**WRITTEN EXERCISE**. The required output is the line that contains "loft('hood', rows, M['dashdark'], ic)" plus every line after it in the listing below, copied exactly as it appears.

**SOURCE DATA**.
## begin
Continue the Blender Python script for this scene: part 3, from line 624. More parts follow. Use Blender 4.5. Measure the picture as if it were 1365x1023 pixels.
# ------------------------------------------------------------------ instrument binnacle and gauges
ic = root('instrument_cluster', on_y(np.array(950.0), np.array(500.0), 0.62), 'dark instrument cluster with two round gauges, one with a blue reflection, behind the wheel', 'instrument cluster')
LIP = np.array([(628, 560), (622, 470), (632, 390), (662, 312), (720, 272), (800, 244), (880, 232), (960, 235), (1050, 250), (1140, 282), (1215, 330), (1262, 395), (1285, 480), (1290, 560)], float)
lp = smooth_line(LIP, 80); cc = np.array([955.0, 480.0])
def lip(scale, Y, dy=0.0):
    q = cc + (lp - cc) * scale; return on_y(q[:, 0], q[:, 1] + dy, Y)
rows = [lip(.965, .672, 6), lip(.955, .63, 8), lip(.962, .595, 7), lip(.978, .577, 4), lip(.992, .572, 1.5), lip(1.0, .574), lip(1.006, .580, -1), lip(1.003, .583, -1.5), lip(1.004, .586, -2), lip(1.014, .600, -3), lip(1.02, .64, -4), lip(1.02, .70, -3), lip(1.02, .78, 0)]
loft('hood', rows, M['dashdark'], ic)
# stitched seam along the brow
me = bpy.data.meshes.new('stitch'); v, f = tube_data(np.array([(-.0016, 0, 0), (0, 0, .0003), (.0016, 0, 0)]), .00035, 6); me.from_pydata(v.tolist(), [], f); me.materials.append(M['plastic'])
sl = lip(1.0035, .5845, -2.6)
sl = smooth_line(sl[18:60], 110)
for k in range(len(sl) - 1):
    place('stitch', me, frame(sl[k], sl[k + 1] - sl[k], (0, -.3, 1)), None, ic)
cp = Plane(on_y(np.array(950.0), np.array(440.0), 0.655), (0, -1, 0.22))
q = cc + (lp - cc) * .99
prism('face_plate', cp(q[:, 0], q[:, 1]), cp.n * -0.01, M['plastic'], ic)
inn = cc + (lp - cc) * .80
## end
**EXPECTED ANSWER**.
loft('hood', rows, M['dashdark'], ic)
# stitched seam along the brow
me = bpy.data.meshes.new('stitch'); v, f = tube_data(np.array([(-.0016, 0, 0), (0, 0, .0003), (.0016, 0, 0)]), .00035, 6); me.from_pydata(v.tolist(), [], f); me.materials.append(M['plastic'])
sl = lip(1.0035, .5845, -2.6)
sl = smooth_line(sl[18:60], 110)
for k in range(len(sl) - 1):
    place('stitch', me, frame(sl[k], sl[k + 1] - sl[k], (0, -.3, 1)), None, ic)
cp = Plane(on_y(np.array(950.0), np.array(440.0), 0.655), (0, -1, 0.22))
q = cc + (lp - cc) * .99
prism('face_plate', cp(q[:, 0], q[:, 1]), cp.n * -0.01, M['plastic'], ic)
inn = cc + (lp - cc) * .80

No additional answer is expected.